Security culture has been a trend in this industry for some time: it proposes a more secure workplace, more aware employees and a culture of privacy in the times of GDPR. However, knowing how to achieve it, how to measure it and how to get your staff to adapt to it are some of the main challenges.
Some time ago the Security Culture Framework was created and led by Kai Roer, founder and CEO of CLTRe, who recently appointed a new COO to the business.
Aimee Laycock originally joined CLTRe as a business development manager in order to build a better customer base for the company, but she admitted to Infosecurity that this was a new industry to her.
“My field had been much more about B2C for a range of different products and companies, but nothing like this,” she said. “As I got more involved I started to feel like I was making a real contribution and as I got more involved I took a bigger role, and at the time that Kai had launched the bigger version of the toolkit I took on the role of COO.”
Laycock praised the mentoring she had received from Roer, which she said “made me feel like I could do it” and in particular she admitted that she “knew very little about IT or security” and she thought information security was entirely an IT responsibility. She had even seen and heard examples of girls being left out in school classes. “We need to change that if we are to encourage people in and we need to make it more inclusive,” she added.
Laycock admitted that she was disappointed as she would have found these issues “fascinating” at age 14, as she was interested in related issues like social equality and privacy, and these are things that people are interested in now. “Unless we talk about what we can do to change things, people think that this doesn’t concern them.”
She said: “I had no idea on the breadth of information security and data protection and culture and education, and I had never really considered it. The last 18 months working with CLTRe has really opened my eyes, as coming from a business development background and having a degree in economics, I have a particular way of looking at things.

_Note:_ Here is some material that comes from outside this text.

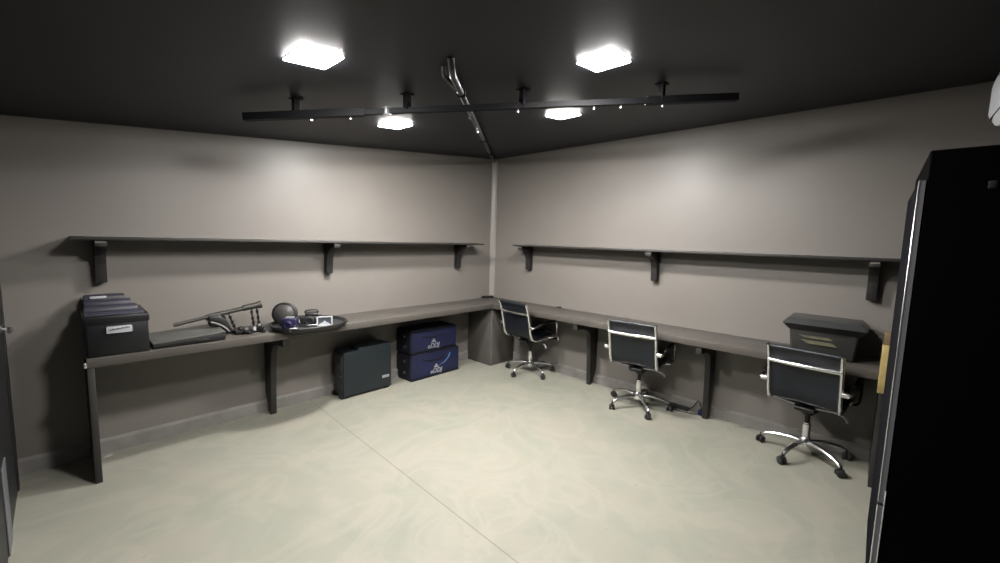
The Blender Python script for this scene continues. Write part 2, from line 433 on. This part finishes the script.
def nar(bm, k=.90):
    bmesh.ops.scale(bm, vec=(1, k, 1), verts=bm.verts[:]); return bm
SEAT = [(.255, .395), (.245, .43), (.20, .455), (.08, .452), (-.06, .442), (-.15, .448), (-.195, .468)]
BACK = [(-.198, .470), (-.225, .52), (-.243, .60), (-.262, .69), (-.290, .79), (-.318, .855)]
def build_chair(label, loc, rz, star):
    t = thing('office_chair', label, 'office chair', loc, rz, 'office chairs at the right wall desk')
    bm = bmesh.new(); sling(bm, SEAT, .222, .026, .012); obj('seat', nar(bm), M['leather'], t)
    bm = bmesh.new(); sling(bm, BACK, .222, .022, .014)
    br = obj('backrest', nar(bm), M['leather'], t)
    bm = bmesh.new(); tube(bm, [(-.318, -.235, .857), (-.320, 0, .858), (-.318, .235, .857)], .0165, 10)
    obj('head_roll', nar(bm), M['leather'], br)
    for s in (-1, 1):
        bm = bmesh.new()
        pts = [(.262, s*.232, .398), (.248, s*.232, .436), (.20, s*.232, .458), (.08, s*.232, .454), (-.06, s*.232, .444), (-.15, s*.232, .446),
               (-.200, s*.232, .466), (-.230, s*.232, .52), (-.248, s*.232, .60), (-.268, s*.232, .69), (-.296, s*.232, .79), (-.326, s*.232, .868)]
        tube(bm, pts, .0165, 10, 4, 1.1); obj('side_rail', nar(bm), M['chrome'], t)
        bm = bmesh.new()
        tube(bm, [(-.252, s*.236, .600), (-.256, s*.275, .602), (-.235, s*.292, .606), (-.15, s*.292, .622), (.02, s*.292, .640), (.115, s*.292, .640),
                  (.150, s*.292, .615), (.156, s*.292, .555), (.150, s*.292, .490), (.125, s*.286, .462), (.075, s*.262, .454), (.06, s*.236, .452)], .0105, 8, 4)
        ar = obj('armrest', nar(bm), M['chrome'], t)
        bm = bmesh.new()
        tube(bm, [(-.17, s*.292, .624), (-.10, s*.292, .634), (.02, s*.292, .647), (.11, s*.292, .648)], .019, 10, 3, .75)
        obj('arm_pad', nar(bm), M['black'], ar)
        bm = bmesh.new()
        lathe(bm, [(0, -.004), (.019, 0), (.019, .040), (0, .044)], 14, T(-.254, s*.244, .602) @ RX(-s*pi/2)); obj('arm_joint', nar(bm), M['chrome'], ar)
    bm = bmesh.new(); tube(bm, [(-.292, -.232, .752), (-.302, -.10, .752), (-.305, 0, .752), (-.302, .10, .752), (-.292, .232, .752)], .0155, 10)
    obj('crossbar', nar(bm), M['chrome'], t)
    bm = bmesh.new(); tube(bm, [(.06, -.232, .432), (.06, 0, .415), (.06, .232, .432)], .012, 8)
    tube(bm, [(-.10, -.232, .430), (-.10, 0, .412), (-.10, .232, .430)], .012, 8); obj('seat_spreader', nar(bm), M['dchrome'], t)
    bm = bmesh.new(); prism(bm, [(-.15, .405), (-.13, .375), (-.05, .355), (.06, .360), (.10, .395), (.09, .420), (-.13, .422)], 'y', -.062, .062, .008)
    lathe(bm, [(.030, .325), (.036, .33), (.036, .362)], 18); obj('tilt_mechanism', bm, M['black'], t)
    bm = bmesh.new(); tube(bm, [(.02, -.05, .385), (.02, -.13, .382), (.015, -.205, .372)], .0055, 8); lv = obj('lever', bm, M['dchrome'], t)
    bm = bmesh.new(); tube(bm, [(.015, -.200, .374), (.012, -.222, .358), (.010, -.228, .335)], [.011, .008], 8); obj('lever_tip', bm, M['white'], lv)
    bm = bmesh.new(); lathe(bm, [(.026, .125), (.026, .250), (.022, .254), (.022, .262)], 20); obj('gas_cylinder', bm, M['chrome'], t)
    bm = bmesh.new(); lathe(bm, [(.017, .25), (.017, .335)], 16); obj('piston', bm, M['black'], t)
    bm = bmesh.new(); lathe(bm, [(.030, .072), (.040, .078), (.042, .135), (.034, .148), (.026, .15)], 22)
    ba = obj('star_base', bm, M['chrome'], t)
    for k in range(5):
        a = star+k*2*pi/5
        bm = bmesh.new(); c, s_ = cos(a), sin(a)
        tube(bm, [(c*q, s_*q, z) for q, z in ((.02, .112), (.10, .118), (.19, .108), (.25, .090), (.282, .068))], [.021, .013], 10, 4, .85)
        obj('spoke', bm, M['chrome'], ba)
        X = T(c*.287, s_*.287, 0) @ RZ(a+1.1)
        bm = bmesh.new(); tube(bm, [(c*.284, s_*.284, .082), (c*.286, s_*.286, .030)], .008, 8)
        box(bm, -.026, .020, -.008, .008, .026, .058, .006, 2, X)
        cs = obj('caster', bm, M['black'], ba)
        for y in (-.017, .017):
            bm = bmesh.new(); lathe(bm, [(0, -.0075), (.022, -.0075), (.0275, -.004), (.0275, .004), (.022, .0075), (0, .0075)], 18, X @ T(-.004, y, .0275) @ RX(pi/2))
            obj('caster_wheel', bm, M['dkgrey'], ba)
    return t
build_chair('black leatherette office chair with chrome frame nearest the room corner', (-.27, -.92, 0), radians(-4), radians(39))
build_chair('black leatherette office chair with chrome frame at the middle of the right desk', (-.305, -2.28, 0), radians(6), radians(1))
build_chair('black leatherette office chair with chrome frame in front of the lidded tub', (-.27, -3.575, 0), radians(-6), radians(22))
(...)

It really opened my eyes to the challenges not only companies, but people, have in information security.”
In terms of her day job at CLTRe, Laycock explained that the company is about enabling “a strong and sustainable security culture” and building a strategy around a company’s people and enabling the business to make better decisions. “We help them determine what their security culture is like, identify the strengths and weaknesses and advise how to make sustainable changes within it.”
She explained that in order to affect change, it needs to be measured, and you need to determine where you are now and what you want to achieve. “What we found previously with the Security Culture Framework is people ask how they measure security culture, and that is what CLTRE do: we provide metrics to make those things possible and help make the changes and be more effective.”

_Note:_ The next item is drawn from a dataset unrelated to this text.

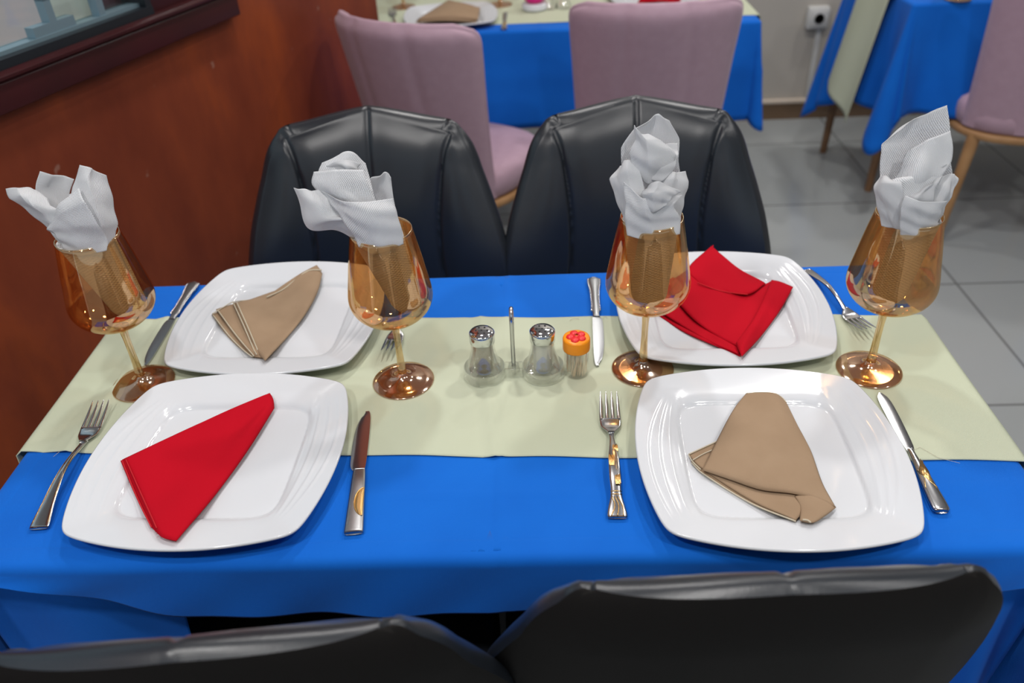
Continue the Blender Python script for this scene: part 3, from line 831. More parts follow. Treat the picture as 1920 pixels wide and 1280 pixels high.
# back right: loosely spread red napkin
q = MB(); k = 'BR'
napkin_sheet(q, k, [(1188, 561), (1230, 588), (1282, 622), (1348, 651), (1388, 668)], [(1262, 520), (1330, 560), (1400, 630)], [(1188, 561), (1225, 540), (1262, 520)], [(1388, 668), (1400, 630)], .0015, .003, seed=1)
S = napkin_sheet(q, k, [(1255, 548), (1300, 598), (1345, 630), (1385, 650)], [(1334, 470), (1350, 479), (1387, 507), (1432, 532), (1448, 526)], [(1255, 548), (1290, 505), (1334, 470)], [(1385, 650), (1418, 600), (1436, 560), (1448, 526)], .0065, .005, wob=.0012, seed=11)
napkin_sheet(q, k, [(1200, 556), (1262, 600), (1330, 640), (1385, 664)], [(1290, 505), (1320, 560), (1350, 600), (1392, 640)], [(1200, 556), (1245, 535), (1290, 505)], [(1385, 664), (1392, 640)], .0040, .003, seed=12)
napkin_sheet(q, k, [(1380, 644, .004), (1386, 658, .002), (1391, 668)], [(1447, 525, .004), (1462, 528, .002), (1487, 538)], [(1380, 644, .004), (1414, 598, .006), (1447, 525, .004)], [(1391, 668), (1425, 632), (1462, 582), (1487, 538)], .0070, .006, seed=3)
napkin_sheet(q, k, [(1310, 530), (1350, 546), (1402, 552), (1435, 532)], [(1334, 461, .002), (1351, 476), (1387, 505), (1434, 531)], [(1310, 530), (1290, 505), (1334, 461, .002)], [(1435, 532), (1434, 531)], .0105, .004, seed=8)
q.tube(crom([on_plate(k, *p, off=o) for p, o in (((1326, 476), .010), ((1334, 468), .012), ((1337, 460), .014))], 8), [.0024, .0022, .002, .0018, .0015, .0012, .0008, .0004], 6)
rn2 = tag(q.build('cloth_napkin', M['red'], thick=0.0011), 'red napkin spread in a loose fold on the back right plate', 'napkin', 'folded cloth napkins')
hem(rn2, along(k, [(1308, 530), (1350, 545), (1402, 552)], .0135), M['redstitch'], .0008)

# front right: wide khaki napkin
q = MB(); k = 'FR'
napkin_sheet(q, k, [(1296, 866), (1316, 886), (1408, 943), (1492, 978)], [(1345, 828), (1420, 860), (1520, 920)], [(1296, 866), (1320, 846), (1345, 828)], [(1492, 978), (1505, 950), (1520, 920)], .0015, .003)
napkin_sheet(q, k, [(1291, 851), (1312, 875), (1408, 938), (1492, 975)], [(1346, 826), (1420, 850), (1530, 925)], [(1291, 851), (1320, 838), (1346, 826)], [(1492, 975), (1515, 950), (1530, 925)], .0040, .003)
napkin_sheet(q, k, [(1500, 976), (1523, 980), (1545, 968), (1567, 951)], [(1490, 930), (1530, 925), (1555, 940)], [(1500, 976), (1500, 950), (1490, 930)], [(1567, 951), (1562, 946), (1555, 940)], .0055, .004)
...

Laycock said that the process typically works by a company having done some things, and then they get to the point where they ask 'how are we doing?' and they want to know if they are doing better or worse than their industry peers.
She said that this is achieved by looking at their metrics, and they realize that they need to measure the cultural change in an organization, and what affect they are having on improving the behaviors and culture amongst employees. “That is when they turn to us, as they want to know if what they are doing is working, and if they can do it better.”
So is having a security culture part of a company’s ethos? Laycock said it is hard for someone to determine as it is not something they can put their hands on, but people realize that it is about the culture among the employees and enabling them to be better at making decisions.
How good is the typical company’s culture? Laycock said that a single person usually comes to CLTRe and wants to make changes internally, and this is typically one person against the whole company, and they need to start small and build out which is a longer journey.
This also comes with pressure from a board to justify and show metrics to prove why they need to keep the team and invest in the method.
“Part of my job is knowing how to help this person and determine where they are in terms of their own process, and how I can help them understand that this is worth the aggravation internally to fight for it,” she said.
We concluded by looking at what security culture means for Aimee Laycock, and she said that she has never professed to being a cybersecurity expert and lackd technical skills, “but we all have something to offer and we need to realize that different skills are needed and we all have different interests and different things to offer.”
She said that there are things we could be doing differently and better, and if we improve the way we recruit people and retain them “the benefits can be far reaching.
“Now I am here I am not going anywhere else! Despite all the problems we have in information security, we have so much to offer and if we can fix those negatives and be better at talking about the positives and spreading the message, it will definitely help.”